Превознесение о. Иоанном священнической миссии явилось следствием его убежденности, что совершение таинств — неотъемлемая функция священника. Тот факт, что он отождествлял с лицом, предназначенным для совершения таинств — ключевой обязанности апостольского служения, — именно священника, а не епископа, неизбежно следовал из реалий тогдашней России. Епископ был настолько обременен управлением подчиненными и исполнением своеобразной роли посредника между Церковью и государством, что был практически недоступной фигурой не только для прихожан, но даже для нижестоящего духовенства. Так что у него, по мысли о. Иоанна, оставалось явно недостаточно времени для того, чтобы аккуратно исполнять две главные задачи пастырского служения — творить молитвенное заступничество и совершать таинства. Поэтому неудивительно, что апостол-пастырь, живущий среди людей, скорее ассоциировался у о. Иоанна со священником, нежели с епископом и его канцелярией{153}.

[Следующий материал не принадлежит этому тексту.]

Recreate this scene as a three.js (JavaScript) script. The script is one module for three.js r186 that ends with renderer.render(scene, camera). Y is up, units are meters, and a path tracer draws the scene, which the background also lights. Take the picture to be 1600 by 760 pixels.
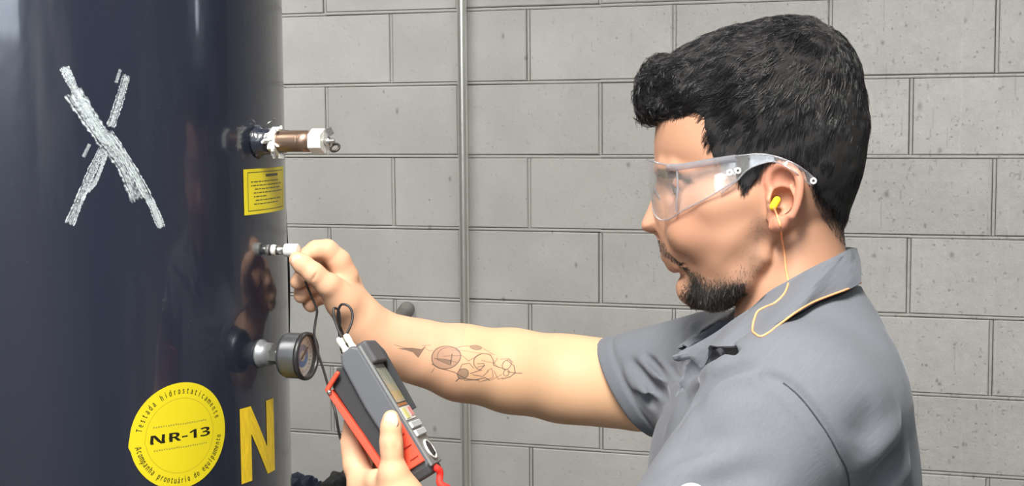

Батюшкина трактовка пастырской миссии была проникнута его страстным рвением ко спасению мира. Собственно, именно в спасении гибнущего человечества он и видел главную цель священника. О. Иоанн писал в автобиографии:
«Размышляя о чудном, любвеобильном домостроительстве Божием в спасении рода человеческого, я проливал обильные и горячие слезы, сгорая желанием содействовать спасению погибающего человечества. И Господь исполнил мое желание. Вскоре, по окончании высшей школы, я возведен был поднят на высоту священнического сана»{154}.